Numerical Analysis of Chemo-Mechanical Couplings in Geomaterials at the Microscale

Abstract

To reduce the impact of human activities on climate change, engineering applications envision the injection of fluid into an underground reservoir, resulting in a modification of the chemistry. This destabilization instigates an evolution of the microstructure of the host material through local dissolution/precipitation reactions, impacting the mechanical parameters at the sample scale. The development and application of numerical models, which explicitly describe the microstructure, have emerged as a promising method for enhancing our comprehension of the interactions between mechanics and chemistry along the different scales involved. Indeed, the local addition/removal of mass (chemistry) occurs at the scale of the grains.
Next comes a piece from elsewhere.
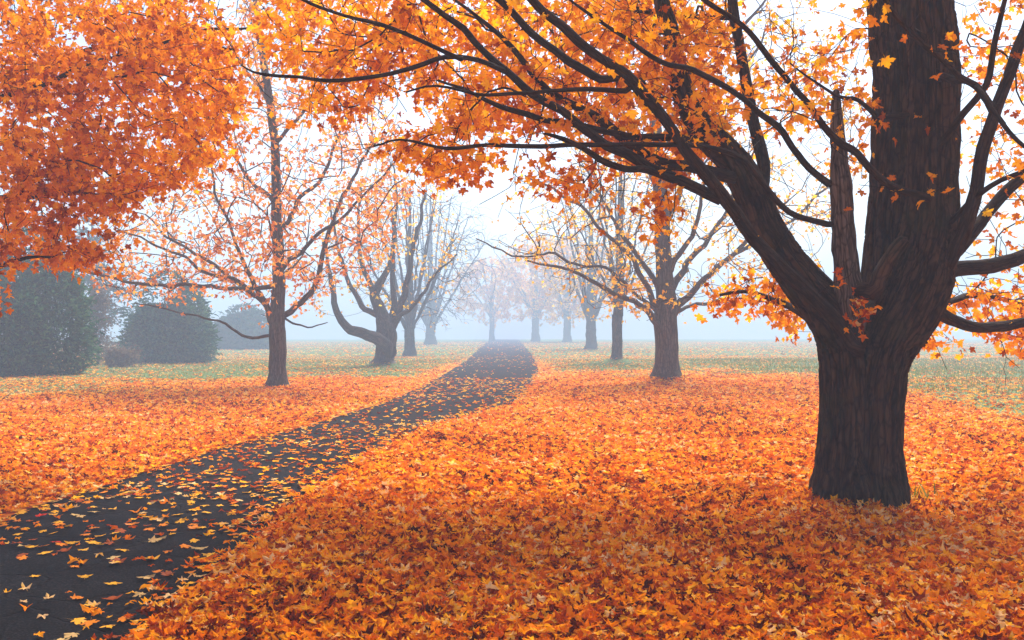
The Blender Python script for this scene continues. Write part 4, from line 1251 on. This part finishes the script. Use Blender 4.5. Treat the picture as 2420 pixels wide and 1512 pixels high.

Subsequently, the mechanical properties at the sample scale evolve while the morphology of the grains and the microstructure are modified.This study focuses on three phenomena involving chemo-mechanical couplings: the debonding, the hydration of a cement-based material, and the pressure-solution phenomenon. In these investigations, the chemistry is captured with a Phase-Field description, while the mechanics are modeled with a Discrete Element Model. Furthermore, these formulations have been coupled to develop the Phase-Field Discrete Element Model, a formulation available to capture (i) granular reorganization, (ii) irregular grain shape, (iii) force transmitted at the contacts, (iv) heterogeneous dissolution/precipitation, (v) diffusion of the solute in the pore space and (vi) rate-limiting processes. This study depicts the pivotal impact of chemistry on the mechanical characteristics of a geomaterial. Notably, the state of stress of a cemented granular material appears impacted by the dissolution of bonds. In a similar vein, the mechanical properties of a cement-based material can be deduced from the evolution of the microstructure modeled explicitly during the hydration process. Finally, the novel Phase-Field Discrete Element Method has been calibrated and validated with experimental data available in the literature for the pressure-solution phenomenon. Furthermore, the impact of the precipitation and granular reorganization, which have been frequently neglected in the literature, on creep behavior due to pressure-solution has been emphasized.